WHAT IS BEING ASKED. List each line of the data in which the string "objects" appears.

INFORMATION PROVIDED.
/---
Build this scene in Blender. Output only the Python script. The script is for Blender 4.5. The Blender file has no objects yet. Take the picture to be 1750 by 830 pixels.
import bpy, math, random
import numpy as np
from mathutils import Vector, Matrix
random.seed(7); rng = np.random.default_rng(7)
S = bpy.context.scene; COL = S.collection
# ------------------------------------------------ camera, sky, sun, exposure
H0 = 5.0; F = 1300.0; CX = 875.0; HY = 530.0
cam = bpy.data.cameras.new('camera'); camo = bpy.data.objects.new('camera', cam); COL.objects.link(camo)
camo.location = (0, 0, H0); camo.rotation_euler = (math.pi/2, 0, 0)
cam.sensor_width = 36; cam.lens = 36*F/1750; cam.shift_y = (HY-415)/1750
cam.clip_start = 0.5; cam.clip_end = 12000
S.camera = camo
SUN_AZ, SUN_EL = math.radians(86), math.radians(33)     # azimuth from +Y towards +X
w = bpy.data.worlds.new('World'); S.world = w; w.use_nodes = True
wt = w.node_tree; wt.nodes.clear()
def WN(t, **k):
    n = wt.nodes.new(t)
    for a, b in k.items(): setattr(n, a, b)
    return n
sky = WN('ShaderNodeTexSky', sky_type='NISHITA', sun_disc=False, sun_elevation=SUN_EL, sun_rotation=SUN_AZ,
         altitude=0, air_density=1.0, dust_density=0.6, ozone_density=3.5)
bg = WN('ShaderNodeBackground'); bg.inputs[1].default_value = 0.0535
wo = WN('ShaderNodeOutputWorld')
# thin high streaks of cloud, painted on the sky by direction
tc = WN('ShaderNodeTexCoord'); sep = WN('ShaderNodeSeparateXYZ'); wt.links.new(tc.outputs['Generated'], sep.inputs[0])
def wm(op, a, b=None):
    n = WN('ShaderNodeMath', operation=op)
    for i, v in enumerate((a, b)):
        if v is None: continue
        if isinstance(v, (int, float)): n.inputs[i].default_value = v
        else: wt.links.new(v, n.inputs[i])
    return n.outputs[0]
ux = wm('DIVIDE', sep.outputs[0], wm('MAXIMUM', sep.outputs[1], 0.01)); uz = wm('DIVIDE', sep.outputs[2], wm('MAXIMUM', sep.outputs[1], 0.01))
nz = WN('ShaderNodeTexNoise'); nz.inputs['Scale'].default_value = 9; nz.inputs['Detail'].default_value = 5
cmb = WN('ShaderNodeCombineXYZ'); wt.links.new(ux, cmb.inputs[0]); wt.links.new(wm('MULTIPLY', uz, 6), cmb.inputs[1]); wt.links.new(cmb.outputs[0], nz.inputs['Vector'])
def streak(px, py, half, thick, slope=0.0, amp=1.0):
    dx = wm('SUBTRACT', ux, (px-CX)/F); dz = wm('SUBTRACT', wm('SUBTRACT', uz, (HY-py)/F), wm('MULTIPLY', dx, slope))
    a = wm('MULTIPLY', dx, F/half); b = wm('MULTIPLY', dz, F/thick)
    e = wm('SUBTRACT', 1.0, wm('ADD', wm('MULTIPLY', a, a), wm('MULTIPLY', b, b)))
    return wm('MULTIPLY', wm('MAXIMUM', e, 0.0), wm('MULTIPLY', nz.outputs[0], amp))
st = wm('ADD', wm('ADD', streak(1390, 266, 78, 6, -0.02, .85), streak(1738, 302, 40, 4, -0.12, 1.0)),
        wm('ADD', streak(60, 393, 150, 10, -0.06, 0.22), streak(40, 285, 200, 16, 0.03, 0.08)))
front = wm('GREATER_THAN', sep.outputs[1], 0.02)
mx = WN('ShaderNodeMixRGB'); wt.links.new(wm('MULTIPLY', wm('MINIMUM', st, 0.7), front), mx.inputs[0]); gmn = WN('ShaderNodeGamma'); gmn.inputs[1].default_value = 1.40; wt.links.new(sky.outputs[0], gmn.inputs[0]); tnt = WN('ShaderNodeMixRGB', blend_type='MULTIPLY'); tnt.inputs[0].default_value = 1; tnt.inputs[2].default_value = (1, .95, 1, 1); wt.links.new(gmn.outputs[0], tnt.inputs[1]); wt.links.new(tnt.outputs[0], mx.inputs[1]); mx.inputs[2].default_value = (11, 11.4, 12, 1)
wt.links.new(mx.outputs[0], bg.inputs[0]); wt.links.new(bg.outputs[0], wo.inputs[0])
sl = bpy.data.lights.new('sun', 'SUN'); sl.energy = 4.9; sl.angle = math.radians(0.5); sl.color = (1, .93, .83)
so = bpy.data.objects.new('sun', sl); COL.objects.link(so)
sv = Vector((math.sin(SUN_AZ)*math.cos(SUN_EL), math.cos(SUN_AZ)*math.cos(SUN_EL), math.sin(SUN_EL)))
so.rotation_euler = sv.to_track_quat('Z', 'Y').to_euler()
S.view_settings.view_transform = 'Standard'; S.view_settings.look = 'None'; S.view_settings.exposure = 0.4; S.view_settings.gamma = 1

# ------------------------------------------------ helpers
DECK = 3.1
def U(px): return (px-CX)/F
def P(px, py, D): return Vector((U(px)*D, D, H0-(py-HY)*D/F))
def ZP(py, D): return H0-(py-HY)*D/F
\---
OUTPUT BELOW.
Build this scene in Blender. Output only the Python script. The script is for Blender 4.5. The Blender file has no objects yet. Take the picture to be 1750 by 830 pixels.
cam = bpy.data.cameras.new('camera'); camo = bpy.data.objects.new('camera', cam); COL.objects.link(camo)
so = bpy.data.objects.new('sun', sl); COL.objects.link(so)